— begin —

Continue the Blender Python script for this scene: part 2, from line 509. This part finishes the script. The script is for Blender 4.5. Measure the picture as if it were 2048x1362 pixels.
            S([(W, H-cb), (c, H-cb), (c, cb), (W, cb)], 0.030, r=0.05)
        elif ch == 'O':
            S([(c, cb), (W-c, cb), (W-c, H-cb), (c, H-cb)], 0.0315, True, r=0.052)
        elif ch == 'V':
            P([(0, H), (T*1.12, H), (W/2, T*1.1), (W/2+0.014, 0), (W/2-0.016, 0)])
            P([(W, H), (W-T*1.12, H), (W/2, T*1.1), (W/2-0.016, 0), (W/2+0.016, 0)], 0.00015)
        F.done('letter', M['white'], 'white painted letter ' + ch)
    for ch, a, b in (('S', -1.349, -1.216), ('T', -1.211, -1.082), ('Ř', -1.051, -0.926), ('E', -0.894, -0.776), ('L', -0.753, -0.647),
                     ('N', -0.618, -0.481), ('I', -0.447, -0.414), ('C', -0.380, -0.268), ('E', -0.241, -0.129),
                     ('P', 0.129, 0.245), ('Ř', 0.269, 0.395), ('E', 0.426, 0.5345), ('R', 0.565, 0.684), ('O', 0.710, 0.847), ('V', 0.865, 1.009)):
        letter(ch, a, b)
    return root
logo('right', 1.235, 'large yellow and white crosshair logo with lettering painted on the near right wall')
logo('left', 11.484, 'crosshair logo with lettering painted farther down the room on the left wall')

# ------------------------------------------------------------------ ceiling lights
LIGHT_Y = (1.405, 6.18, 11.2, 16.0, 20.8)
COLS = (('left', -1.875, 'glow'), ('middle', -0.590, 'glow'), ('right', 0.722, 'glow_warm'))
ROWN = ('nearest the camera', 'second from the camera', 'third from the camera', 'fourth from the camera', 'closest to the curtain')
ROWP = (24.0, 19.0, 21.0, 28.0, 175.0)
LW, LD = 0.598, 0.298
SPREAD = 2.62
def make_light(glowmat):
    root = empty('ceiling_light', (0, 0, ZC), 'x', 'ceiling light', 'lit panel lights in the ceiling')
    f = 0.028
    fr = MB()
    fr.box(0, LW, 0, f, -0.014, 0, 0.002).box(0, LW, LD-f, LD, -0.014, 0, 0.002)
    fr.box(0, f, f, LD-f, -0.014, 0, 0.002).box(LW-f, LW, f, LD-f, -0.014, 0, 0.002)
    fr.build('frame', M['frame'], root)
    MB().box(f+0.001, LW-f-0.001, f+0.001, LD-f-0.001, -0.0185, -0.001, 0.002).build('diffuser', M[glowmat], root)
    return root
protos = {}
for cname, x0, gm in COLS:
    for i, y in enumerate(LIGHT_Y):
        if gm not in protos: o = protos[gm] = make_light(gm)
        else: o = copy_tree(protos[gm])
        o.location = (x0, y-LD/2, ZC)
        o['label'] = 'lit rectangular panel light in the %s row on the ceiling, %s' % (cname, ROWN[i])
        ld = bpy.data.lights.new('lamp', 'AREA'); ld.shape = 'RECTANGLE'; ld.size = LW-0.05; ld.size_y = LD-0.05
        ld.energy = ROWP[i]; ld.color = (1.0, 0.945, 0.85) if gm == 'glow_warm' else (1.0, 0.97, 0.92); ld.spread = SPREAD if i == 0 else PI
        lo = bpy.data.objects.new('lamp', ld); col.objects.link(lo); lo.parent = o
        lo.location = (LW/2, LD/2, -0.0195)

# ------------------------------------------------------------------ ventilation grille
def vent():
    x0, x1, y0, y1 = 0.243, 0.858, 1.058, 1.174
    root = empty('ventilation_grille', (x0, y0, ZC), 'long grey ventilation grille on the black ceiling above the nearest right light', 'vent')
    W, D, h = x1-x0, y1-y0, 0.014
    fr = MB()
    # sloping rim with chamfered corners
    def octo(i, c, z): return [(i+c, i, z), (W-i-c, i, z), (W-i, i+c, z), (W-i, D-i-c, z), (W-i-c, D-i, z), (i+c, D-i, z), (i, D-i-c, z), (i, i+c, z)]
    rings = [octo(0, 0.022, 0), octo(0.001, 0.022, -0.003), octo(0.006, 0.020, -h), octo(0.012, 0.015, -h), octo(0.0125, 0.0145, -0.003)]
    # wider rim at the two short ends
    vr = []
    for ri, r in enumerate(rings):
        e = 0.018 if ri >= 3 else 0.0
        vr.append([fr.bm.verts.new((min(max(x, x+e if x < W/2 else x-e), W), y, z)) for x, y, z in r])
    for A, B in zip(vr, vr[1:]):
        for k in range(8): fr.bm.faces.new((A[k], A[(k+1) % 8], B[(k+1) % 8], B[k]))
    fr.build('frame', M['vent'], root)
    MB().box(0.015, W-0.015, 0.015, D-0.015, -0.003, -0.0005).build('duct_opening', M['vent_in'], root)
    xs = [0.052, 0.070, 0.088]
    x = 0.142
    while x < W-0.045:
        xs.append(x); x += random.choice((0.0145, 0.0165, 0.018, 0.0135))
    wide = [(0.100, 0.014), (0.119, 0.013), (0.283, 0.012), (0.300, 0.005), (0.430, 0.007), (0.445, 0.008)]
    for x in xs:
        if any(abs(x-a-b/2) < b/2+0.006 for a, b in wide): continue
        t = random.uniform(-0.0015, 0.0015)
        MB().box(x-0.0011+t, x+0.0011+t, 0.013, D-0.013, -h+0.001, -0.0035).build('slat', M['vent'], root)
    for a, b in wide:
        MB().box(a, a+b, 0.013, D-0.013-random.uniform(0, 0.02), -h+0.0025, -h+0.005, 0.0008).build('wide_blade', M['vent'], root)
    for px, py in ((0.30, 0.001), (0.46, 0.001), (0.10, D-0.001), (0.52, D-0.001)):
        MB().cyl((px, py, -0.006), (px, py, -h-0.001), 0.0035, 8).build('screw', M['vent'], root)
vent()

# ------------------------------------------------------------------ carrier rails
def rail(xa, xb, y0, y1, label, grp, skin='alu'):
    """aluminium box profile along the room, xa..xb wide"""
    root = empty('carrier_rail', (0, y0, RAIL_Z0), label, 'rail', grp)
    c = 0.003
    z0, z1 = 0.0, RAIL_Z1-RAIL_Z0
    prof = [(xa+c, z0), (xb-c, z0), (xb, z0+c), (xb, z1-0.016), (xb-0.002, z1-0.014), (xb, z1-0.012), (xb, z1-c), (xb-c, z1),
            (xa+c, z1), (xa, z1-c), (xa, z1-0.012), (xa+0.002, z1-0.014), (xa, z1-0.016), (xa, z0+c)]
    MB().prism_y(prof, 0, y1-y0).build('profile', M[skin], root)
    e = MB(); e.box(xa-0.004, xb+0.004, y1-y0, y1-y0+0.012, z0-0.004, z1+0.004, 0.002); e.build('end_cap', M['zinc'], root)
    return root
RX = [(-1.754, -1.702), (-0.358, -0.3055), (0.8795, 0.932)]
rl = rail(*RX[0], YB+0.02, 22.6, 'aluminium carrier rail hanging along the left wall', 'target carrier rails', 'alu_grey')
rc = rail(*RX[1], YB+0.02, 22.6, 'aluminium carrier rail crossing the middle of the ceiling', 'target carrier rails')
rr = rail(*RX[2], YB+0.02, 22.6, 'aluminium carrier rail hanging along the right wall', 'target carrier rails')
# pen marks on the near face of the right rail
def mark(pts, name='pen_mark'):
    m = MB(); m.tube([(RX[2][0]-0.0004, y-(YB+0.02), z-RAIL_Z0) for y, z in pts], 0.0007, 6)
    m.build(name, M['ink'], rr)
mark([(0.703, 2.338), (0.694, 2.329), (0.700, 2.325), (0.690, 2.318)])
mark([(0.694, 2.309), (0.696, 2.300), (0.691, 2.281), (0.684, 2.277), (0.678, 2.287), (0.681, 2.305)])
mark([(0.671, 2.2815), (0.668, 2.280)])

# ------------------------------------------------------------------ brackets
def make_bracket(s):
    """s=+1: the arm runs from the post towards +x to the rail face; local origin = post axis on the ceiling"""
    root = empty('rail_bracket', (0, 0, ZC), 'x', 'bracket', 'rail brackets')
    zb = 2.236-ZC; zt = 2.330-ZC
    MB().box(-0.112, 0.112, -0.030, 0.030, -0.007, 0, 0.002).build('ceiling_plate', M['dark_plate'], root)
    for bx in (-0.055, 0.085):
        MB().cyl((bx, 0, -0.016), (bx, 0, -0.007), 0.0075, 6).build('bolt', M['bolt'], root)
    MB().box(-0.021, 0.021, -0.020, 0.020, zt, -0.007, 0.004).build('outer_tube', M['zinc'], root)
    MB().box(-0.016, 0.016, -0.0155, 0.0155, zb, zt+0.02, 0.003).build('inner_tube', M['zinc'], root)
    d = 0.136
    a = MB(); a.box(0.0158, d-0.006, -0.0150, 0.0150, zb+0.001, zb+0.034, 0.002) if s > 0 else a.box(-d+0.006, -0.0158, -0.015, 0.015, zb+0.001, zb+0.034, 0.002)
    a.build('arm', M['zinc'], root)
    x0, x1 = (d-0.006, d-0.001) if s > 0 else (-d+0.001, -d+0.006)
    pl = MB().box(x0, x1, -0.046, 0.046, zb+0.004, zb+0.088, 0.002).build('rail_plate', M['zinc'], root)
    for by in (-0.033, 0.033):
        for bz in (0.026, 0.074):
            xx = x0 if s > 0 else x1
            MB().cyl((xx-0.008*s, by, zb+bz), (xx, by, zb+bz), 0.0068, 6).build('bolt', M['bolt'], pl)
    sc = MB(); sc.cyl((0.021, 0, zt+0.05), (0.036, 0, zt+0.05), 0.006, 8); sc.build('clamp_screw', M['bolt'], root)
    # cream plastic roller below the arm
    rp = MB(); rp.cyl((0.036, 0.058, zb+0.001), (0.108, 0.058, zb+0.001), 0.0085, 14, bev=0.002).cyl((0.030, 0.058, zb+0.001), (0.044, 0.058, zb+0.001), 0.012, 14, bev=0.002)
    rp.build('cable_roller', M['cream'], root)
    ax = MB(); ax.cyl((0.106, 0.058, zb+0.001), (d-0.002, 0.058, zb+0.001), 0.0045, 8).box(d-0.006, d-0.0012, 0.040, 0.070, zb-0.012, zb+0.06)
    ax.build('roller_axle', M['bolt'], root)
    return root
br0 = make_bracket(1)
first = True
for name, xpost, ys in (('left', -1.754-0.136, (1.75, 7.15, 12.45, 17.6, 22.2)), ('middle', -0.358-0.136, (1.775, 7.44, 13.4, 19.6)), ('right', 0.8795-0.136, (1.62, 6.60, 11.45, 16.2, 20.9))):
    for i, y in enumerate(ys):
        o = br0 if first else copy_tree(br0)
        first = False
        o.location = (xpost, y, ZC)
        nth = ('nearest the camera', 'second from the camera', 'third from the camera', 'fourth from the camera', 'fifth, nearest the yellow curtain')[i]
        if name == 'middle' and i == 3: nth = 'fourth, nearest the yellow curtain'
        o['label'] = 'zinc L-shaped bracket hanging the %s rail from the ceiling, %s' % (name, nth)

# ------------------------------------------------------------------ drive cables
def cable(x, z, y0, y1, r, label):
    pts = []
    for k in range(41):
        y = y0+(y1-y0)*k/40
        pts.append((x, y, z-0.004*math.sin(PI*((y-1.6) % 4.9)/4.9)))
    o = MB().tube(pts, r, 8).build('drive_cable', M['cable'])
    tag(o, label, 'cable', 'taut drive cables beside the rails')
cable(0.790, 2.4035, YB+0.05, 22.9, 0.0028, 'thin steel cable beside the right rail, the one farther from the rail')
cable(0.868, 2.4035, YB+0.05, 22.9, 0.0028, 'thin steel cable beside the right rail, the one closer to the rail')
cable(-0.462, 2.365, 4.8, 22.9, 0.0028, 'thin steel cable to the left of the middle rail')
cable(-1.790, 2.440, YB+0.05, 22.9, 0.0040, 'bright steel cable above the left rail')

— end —

* [REQUIREMENT]: Select from the material above each line in which the string "rails" appears, and list those lines.

* [RESULT BELOW]:
# ------------------------------------------------------------------ carrier rails
rl = rail(*RX[0], YB+0.02, 22.6, 'aluminium carrier rail hanging along the left wall', 'target carrier rails', 'alu_grey')
rc = rail(*RX[1], YB+0.02, 22.6, 'aluminium carrier rail crossing the middle of the ceiling', 'target carrier rails')
rr = rail(*RX[2], YB+0.02, 22.6, 'aluminium carrier rail hanging along the right wall', 'target carrier rails')
    tag(o, label, 'cable', 'taut drive cables beside the rails')